## Work required
Reproduce the records below exactly, leaving out any pictures.

3D scene scripts
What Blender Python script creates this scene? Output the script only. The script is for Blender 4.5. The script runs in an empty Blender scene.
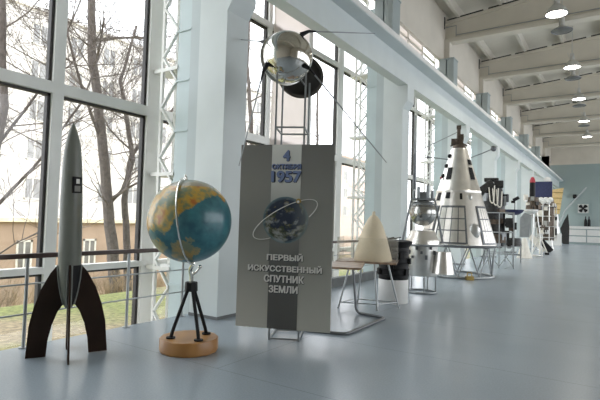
import bpy, bmesh, math, random
from mathutils import Vector, Matrix, noise
PI = math.pi
SC = bpy.context.scene
COL = SC.collection
rnd = random.Random(7)

# ------------------------------------------------------------------ materials
def newmat(name):
    m = bpy.data.materials.new(name); m.use_nodes = True
    nt = m.node_tree
    return m, nt, nt.nodes['Principled BSDF']

def mat(name, col, rough=0.5, metal=0.0, var=0.12, scale=6.0, bump=0.0, bscale=40.0, spec=0.5, coat=0.0):
    """procedural paint/metal: colour broken up by noise, optional bump"""
    m, nt, b = newmat(name)
    N, L = nt.nodes, nt.links
    tc = N.new('ShaderNodeTexCoord')
    no = N.new('ShaderNodeTexNoise'); no.inputs['Scale'].default_value = scale; no.inputs['Detail'].default_value = 5
    L.new(tc.outputs['Object'], no.inputs['Vector'])
    cr = N.new('ShaderNodeValToRGB')
    e = cr.color_ramp.elements
    e[0].position = 0.3; e[1].position = 0.7
    e[0].color = [max(0, c * (1 - var)) for c in col] + [1]
    e[1].color = [min(1, c * (1 + var)) for c in col] + [1]
    L.new(no.outputs['Fac'], cr.inputs['Fac'])
    L.new(cr.outputs['Color'], b.inputs['Base Color'])
    b.inputs['Roughness'].default_value = rough
    b.inputs['Metallic'].default_value = metal
    b.inputs['Specular IOR Level'].default_value = spec
    b.inputs['Coat Weight'].default_value = coat
    if bump:
        n2 = N.new('ShaderNodeTexNoise'); n2.inputs['Scale'].default_value = bscale; n2.inputs['Detail'].default_value = 3
        L.new(tc.outputs['Object'], n2.inputs['Vector'])
        bp = N.new('ShaderNodeBump'); bp.inputs['Strength'].default_value = bump; bp.inputs['Distance'].default_value = 0.02
        L.new(n2.outputs['Fac'], bp.inputs['Height']); L.new(bp.outputs['Normal'], b.inputs['Normal'])
    return m

def mat_floor():
    m, nt, b = newmat('blue_grey_linoleum')
    N, L = nt.nodes, nt.links
    tc = N.new('ShaderNodeTexCoord')
    n1 = N.new('ShaderNodeTexNoise'); n1.inputs['Scale'].default_value = 0.7; n1.inputs['Detail'].default_value = 6
    n2 = N.new('ShaderNodeTexNoise'); n2.inputs['Scale'].default_value = 60; n2.inputs['Detail'].default_value = 3
    L.new(tc.outputs['Object'], n1.inputs['Vector']); L.new(tc.outputs['Object'], n2.inputs['Vector'])
    c1 = N.new('ShaderNodeValToRGB'); e = c1.color_ramp.elements
    e[0].position = .3; e[1].position = .72
    e[0].color = (.300, .350, .392, 1); e[1].color = (.330, .382, .425, 1)
    L.new(n1.outputs['Fac'], c1.inputs['Fac'])
    c2 = N.new('ShaderNodeValToRGB'); e = c2.color_ramp.elements
    e[0].position = .35; e[1].position = .65
    e[0].color = (.90, .90, .90, 1); e[1].color = (1, 1, 1, 1)
    L.new(n2.outputs['Fac'], c2.inputs['Fac'])
    mx = N.new('ShaderNodeMix'); mx.data_type = 'RGBA'; mx.blend_type = 'MULTIPLY'; mx.inputs[0].default_value = 1
    L.new(c1.outputs['Color'], mx.inputs[6]); L.new(c2.outputs['Color'], mx.inputs[7])
    # sheet seams
    br = N.new('ShaderNodeTexBrick'); br.inputs['Scale'].default_value = 1.0
    br.inputs['Brick Width'].default_value = 9.0; br.inputs['Row Height'].default_value = 1.8
    br.inputs['Mortar Size'].default_value = 0.004; br.offset = 0.37
    br.inputs['Color1'].default_value = (1, 1, 1, 1); br.inputs['Color2'].default_value = (1, 1, 1, 1); br.inputs['Mortar'].default_value = (.62, .62, .62, 1)
    L.new(tc.outputs['Object'], br.inputs['Vector'])
    m2 = N.new('ShaderNodeMix'); m2.data_type = 'RGBA'; m2.blend_type = 'MULTIPLY'; m2.inputs[0].default_value = 1
    L.new(mx.outputs[2], m2.inputs[6]); L.new(br.outputs['Color'], m2.inputs[7])
    L.new(m2.outputs[2], b.inputs['Base Color'])
    b.inputs['Roughness'].default_value = .25
    return m

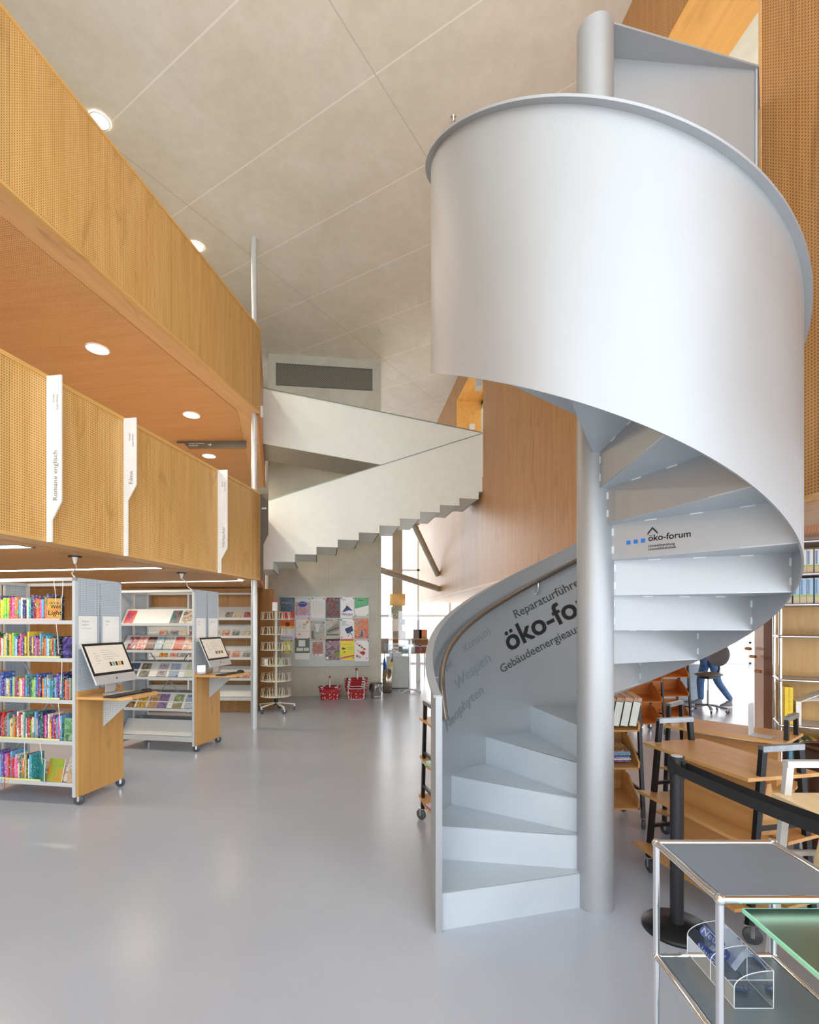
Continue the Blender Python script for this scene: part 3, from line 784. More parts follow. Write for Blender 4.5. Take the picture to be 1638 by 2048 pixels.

## Response below
What Blender Python script creates this scene? Output the script only. The script is for Blender 4.5. The script runs in an empty Blender scene.
import bpy, bmesh, math, random
from mathutils import Vector, Matrix, noise
PI = math.pi
SC = bpy.context.scene
COL = SC.collection
rnd = random.Random(7)

# ------------------------------------------------------------------ materials
def newmat(name):
    m = bpy.data.materials.new(name); m.use_nodes = True
    nt = m.node_tree
    return m, nt, nt.nodes['Principled BSDF']

def mat(name, col, rough=0.5, metal=0.0, var=0.12, scale=6.0, bump=0.0, bscale=40.0, spec=0.5, coat=0.0):
    """procedural paint/metal: colour broken up by noise, optional bump"""
    m, nt, b = newmat(name)
    N, L = nt.nodes, nt.links
    tc = N.new('ShaderNodeTexCoord')
    no = N.new('ShaderNodeTexNoise'); no.inputs['Scale'].default_value = scale; no.inputs['Detail'].default_value = 5
    L.new(tc.outputs['Object'], no.inputs['Vector'])
    cr = N.new('ShaderNodeValToRGB')
    e = cr.color_ramp.elements
    e[0].position = 0.3; e[1].position = 0.7
    e[0].color = [max(0, c * (1 - var)) for c in col] + [1]
    e[1].color = [min(1, c * (1 + var)) for c in col] + [1]
    L.new(no.outputs['Fac'], cr.inputs['Fac'])
    L.new(cr.outputs['Color'], b.inputs['Base Color'])
    b.inputs['Roughness'].default_value = rough
    b.inputs['Metallic'].default_value = metal
    b.inputs['Specular IOR Level'].default_value = spec
    b.inputs['Coat Weight'].default_value = coat
    if bump:
        n2 = N.new('ShaderNodeTexNoise'); n2.inputs['Scale'].default_value = bscale; n2.inputs['Detail'].default_value = 3
        L.new(tc.outputs['Object'], n2.inputs['Vector'])
        bp = N.new('ShaderNodeBump'); bp.inputs['Strength'].default_value = bump; bp.inputs['Distance'].default_value = 0.02
        L.new(n2.outputs['Fac'], bp.inputs['Height']); L.new(bp.outputs['Normal'], b.inputs['Normal'])
    return m

def mat_floor():
    m, nt, b = newmat('blue_grey_linoleum')
    N, L = nt.nodes, nt.links
    tc = N.new('ShaderNodeTexCoord')
    n1 = N.new('ShaderNodeTexNoise'); n1.inputs['Scale'].default_value = 0.7; n1.inputs['Detail'].default_value = 6
    n2 = N.new('ShaderNodeTexNoise'); n2.inputs['Scale'].default_value = 60; n2.inputs['Detail'].default_value = 3
    L.new(tc.outputs['Object'], n1.inputs['Vector']); L.new(tc.outputs['Object'], n2.inputs['Vector'])
    c1 = N.new('ShaderNodeValToRGB'); e = c1.color_ramp.elements
    e[0].position = .3; e[1].position = .72
    e[0].color = (.300, .350, .392, 1); e[1].color = (.330, .382, .425, 1)
    L.new(n1.outputs['Fac'], c1.inputs['Fac'])
    c2 = N.new('ShaderNodeValToRGB'); e = c2.color_ramp.elements
    e[0].position = .35; e[1].position = .65
    e[0].color = (.90, .90, .90, 1); e[1].color = (1, 1, 1, 1)
    L.new(n2.outputs['Fac'], c2.inputs['Fac'])
    mx = N.new('ShaderNodeMix'); mx.data_type = 'RGBA'; mx.blend_type = 'MULTIPLY'; mx.inputs[0].default_value = 1
    L.new(c1.outputs['Color'], mx.inputs[6]); L.new(c2.outputs['Color'], mx.inputs[7])
    # sheet seams
    br = N.new('ShaderNodeTexBrick'); br.inputs['Scale'].default_value = 1.0
    br.inputs['Brick Width'].default_value = 9.0; br.inputs['Row Height'].default_value = 1.8
    br.inputs['Mortar Size'].default_value = 0.004; br.offset = 0.37
    br.inputs['Color1'].default_value = (1, 1, 1, 1); br.inputs['Color2'].default_value = (1, 1, 1, 1); br.inputs['Mortar'].default_value = (.62, .62, .62, 1)
    L.new(tc.outputs['Object'], br.inputs['Vector'])
    m2 = N.new('ShaderNodeMix'); m2.data_type = 'RGBA'; m2.blend_type = 'MULTIPLY'; m2.inputs[0].default_value = 1
    L.new(mx.outputs[2], m2.inputs[6]); L.new(br.outputs['Color'], m2.inputs[7])
    L.new(m2.outputs[2], b.inputs['Base Color'])
    b.inputs['Roughness'].default_value = .25
    return m

Continue the Blender Python script for this scene: part 3, from line 784. More parts follow. Write for Blender 4.5. Take the picture to be 1638 by 2048 pixels.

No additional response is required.